Einen Sendeschluss, wie einst im Fernsehen, gibt es heute in doppeltem Sinne nicht mehr. Im digitalen Zeitalter ist jede und jeder überall erreichbar. Nachrichten sind minutenaktuell abrufbar, so der Befund des Wissenschaftlers. „Wir erleben eine Beschleunigung und Dehnung der Zeit, wie wir es uns nie hätten vorstellen können.“ Für Tavanti sind die Fragen des Umgangs mit Zeit existenzielle Fragen. Persönliche Reifung brauche Zeit und Muse. „Zu erkennen, dass wir nicht unsterblich sind und dass die Zeit nicht kontrollierbar ist, sorgt dafür, dass wir achtsamer mit unserer Zeit umgehen und sie als Geschenk begreifen, tieferes Vertrauen entwickeln und das wirklich Bedeutsame wahrnehmen können“, so der Referent. Kurzum: „Muse ist ein Zustand der Freiheit“.

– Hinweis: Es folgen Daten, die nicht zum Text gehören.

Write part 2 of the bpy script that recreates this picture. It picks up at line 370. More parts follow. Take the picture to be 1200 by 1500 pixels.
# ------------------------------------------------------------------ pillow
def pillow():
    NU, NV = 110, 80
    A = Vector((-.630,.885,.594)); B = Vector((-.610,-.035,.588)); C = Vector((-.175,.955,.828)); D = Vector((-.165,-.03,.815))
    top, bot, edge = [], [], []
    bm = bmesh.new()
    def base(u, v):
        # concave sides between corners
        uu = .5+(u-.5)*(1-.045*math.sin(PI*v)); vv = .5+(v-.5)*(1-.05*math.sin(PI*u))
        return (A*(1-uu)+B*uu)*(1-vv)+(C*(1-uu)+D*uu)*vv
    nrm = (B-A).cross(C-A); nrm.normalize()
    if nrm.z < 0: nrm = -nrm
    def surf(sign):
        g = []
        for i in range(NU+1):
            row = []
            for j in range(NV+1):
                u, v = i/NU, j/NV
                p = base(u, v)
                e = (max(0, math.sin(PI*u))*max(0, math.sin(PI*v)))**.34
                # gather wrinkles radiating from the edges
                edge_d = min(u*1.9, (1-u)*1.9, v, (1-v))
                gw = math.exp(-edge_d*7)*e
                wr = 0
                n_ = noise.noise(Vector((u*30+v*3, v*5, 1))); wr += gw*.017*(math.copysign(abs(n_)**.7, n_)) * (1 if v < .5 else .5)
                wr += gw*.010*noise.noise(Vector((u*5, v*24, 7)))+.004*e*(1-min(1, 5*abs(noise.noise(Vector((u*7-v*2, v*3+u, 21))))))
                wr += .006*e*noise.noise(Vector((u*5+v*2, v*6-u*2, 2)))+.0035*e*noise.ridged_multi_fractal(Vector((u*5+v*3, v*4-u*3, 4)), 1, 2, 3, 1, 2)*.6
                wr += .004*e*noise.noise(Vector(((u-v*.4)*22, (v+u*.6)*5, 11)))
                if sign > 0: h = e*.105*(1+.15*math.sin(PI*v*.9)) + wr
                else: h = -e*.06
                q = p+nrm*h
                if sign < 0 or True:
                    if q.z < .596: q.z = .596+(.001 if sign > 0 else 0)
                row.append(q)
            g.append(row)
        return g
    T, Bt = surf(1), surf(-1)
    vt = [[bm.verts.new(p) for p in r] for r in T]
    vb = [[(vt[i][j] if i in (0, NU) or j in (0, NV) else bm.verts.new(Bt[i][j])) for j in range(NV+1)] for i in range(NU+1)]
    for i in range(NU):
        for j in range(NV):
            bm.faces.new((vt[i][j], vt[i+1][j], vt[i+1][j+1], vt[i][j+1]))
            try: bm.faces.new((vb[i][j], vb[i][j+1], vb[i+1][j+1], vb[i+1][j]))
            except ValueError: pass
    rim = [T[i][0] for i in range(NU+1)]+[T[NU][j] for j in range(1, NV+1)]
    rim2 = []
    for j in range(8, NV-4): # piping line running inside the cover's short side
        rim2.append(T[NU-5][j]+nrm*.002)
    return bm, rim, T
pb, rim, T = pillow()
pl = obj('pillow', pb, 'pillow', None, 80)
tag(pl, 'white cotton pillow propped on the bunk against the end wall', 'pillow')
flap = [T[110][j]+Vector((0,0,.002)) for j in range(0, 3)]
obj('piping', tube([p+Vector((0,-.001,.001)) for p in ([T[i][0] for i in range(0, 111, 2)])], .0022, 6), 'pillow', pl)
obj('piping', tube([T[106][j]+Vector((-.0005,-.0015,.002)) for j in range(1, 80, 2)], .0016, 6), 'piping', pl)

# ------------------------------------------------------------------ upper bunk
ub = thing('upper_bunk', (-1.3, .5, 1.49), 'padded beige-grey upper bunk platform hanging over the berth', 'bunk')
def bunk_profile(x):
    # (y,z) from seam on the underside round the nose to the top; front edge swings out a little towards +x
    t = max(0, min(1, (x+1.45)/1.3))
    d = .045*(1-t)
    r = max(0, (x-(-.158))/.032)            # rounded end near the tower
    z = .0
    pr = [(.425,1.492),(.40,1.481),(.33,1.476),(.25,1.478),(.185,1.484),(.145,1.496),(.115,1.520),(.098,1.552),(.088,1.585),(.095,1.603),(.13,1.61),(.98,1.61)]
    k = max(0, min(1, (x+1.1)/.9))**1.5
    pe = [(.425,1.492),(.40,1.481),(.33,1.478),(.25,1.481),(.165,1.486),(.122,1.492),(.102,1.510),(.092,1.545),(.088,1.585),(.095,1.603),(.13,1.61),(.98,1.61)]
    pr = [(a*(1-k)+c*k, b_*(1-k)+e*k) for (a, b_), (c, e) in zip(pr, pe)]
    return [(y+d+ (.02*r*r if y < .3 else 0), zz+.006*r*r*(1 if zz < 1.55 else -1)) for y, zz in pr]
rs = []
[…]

Den vielfältigen Ausführungen des Referenten rund um das Thema Zeit, vom individuellen Zeitempfinden über den historischen Wandel der Bedeutung von Zeit in der Gesellschaft bis zu Zeit im religiösen Kontext, folgte ein ebenso thematisch vielfältiger Austausch mit den zahlreichen Besucherinnen und Besuchern des Studium-generale-Abends.